Other segments included a mobile phone and solitaire game, playing a detachable pipe drum, the mistaken purchase of Cap’N’Crunch cereal (and getting plastered in the food, mouth dribbling as bits of cereal slowly drop down), whipping lightsaber-esque rods around, directing some rather reluctant audience members with glowsticks, seeing inside some guy’s throat (thanks for that image), and more very, very weird moments related to art, music, technology and entertainment. 

The current anonymous Blue Man Group members do a phenomenal job at maintaining their twitchy, childish personalities. Their eccentric eye movements and flinchy responses to noises, audience members, objects and more are amusing and remain the biggest novelty of the show – well, aside from the fact that they are bald blue men dancing, drumming, and painting everything they see.

While some of the comedy might not be my cup of tea (despite having a rather silly comedy taste), their performances were commendable, and I’ll never know how they remained so composed and in-character without even a slight grin or chuckle throughout the entire show.

On the other hand, the show sometimes felt a little aimless, with segments never really linking to one distinguishable theme, therefore feeling a little jarring, bewildering and repetitive. Many of the comedy stunts worked incredibly well, such as the marshmallow and gumball catching (later repeated with an audience member’s Toblerone before its mushed-up contents were spat back into the poor guy’s hand), the awkward romance, or the dangling man’s full-body painting.

But often times, these moments outstayed their welcome. While the uncomfortable silence plays into the bizarre boggly-eyed, child-like curiosity of the Blue Man Group’s act, by the third time they enter the audience and stare at them before picking their next victims, it starts to drag slightly, as if stalling for time or relying too heavily on the strange novelty of earless and silent blue men before their impressively big finale.

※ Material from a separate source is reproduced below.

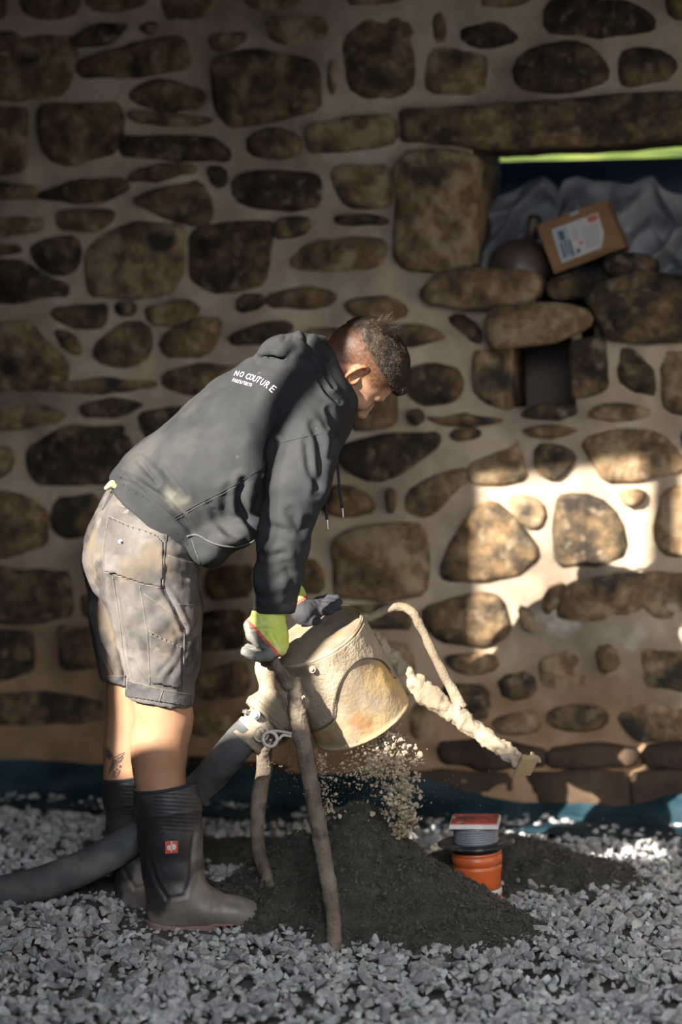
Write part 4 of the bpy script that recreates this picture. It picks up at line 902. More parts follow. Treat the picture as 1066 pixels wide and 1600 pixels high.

Some of the segments ultimately felt just a little too weird or off-topic for me. From what I’ve heard, some of these tricks are Blue Man Group staples, but by the end, I was left craving more of their intense drumming sessions and the more charming antics that came from them in the final part of the show.

That intriguing combination of lighting, computer visuals of their eyes and illusions, paint splatters, blacklight, and so much more was incredible, and I honestly wish that more of the performance went along these lines, with slightly shorter jokes in between a more rigid structure – and maybe a smidge less reliance on audience members who sometimes killed the joke by refusing to get involved. Saying that, they are an alien-like group so perhaps a strict routine isn’t 100% necessary. 

Overall, the novelty of the trio’s antics and the visual and audio spectacle they create is undeniably an incredible experience, sometimes slowed by the audience wandering or jokes that linger a little too long for comfort, and other times leaving the whole audience belly-laughing.

The show has always leaned into and advertised their messy drumming and colourful lighting; I just wish a little more emphasis was placed on these moments, with a slightly smaller sprinkling of their playful personalities in between, rather than full segments that veer away so much – perhaps finding more ways to add drumming into these segments (rather than the bizarre crunching and whirring sound effects in the weirder segments).

A touch more of that eccentric rock spectacle and little less wandering and aimlessness towards the start by embedding them into the bigger concert moments or having smaller comedy bits linking from their new discoveries would just heighten the experience that bit more.

Blue Man Group – Bluevolution World Tour runs at The Lowry (Lyric Theatre) until October 6 and tours the UK until October 20.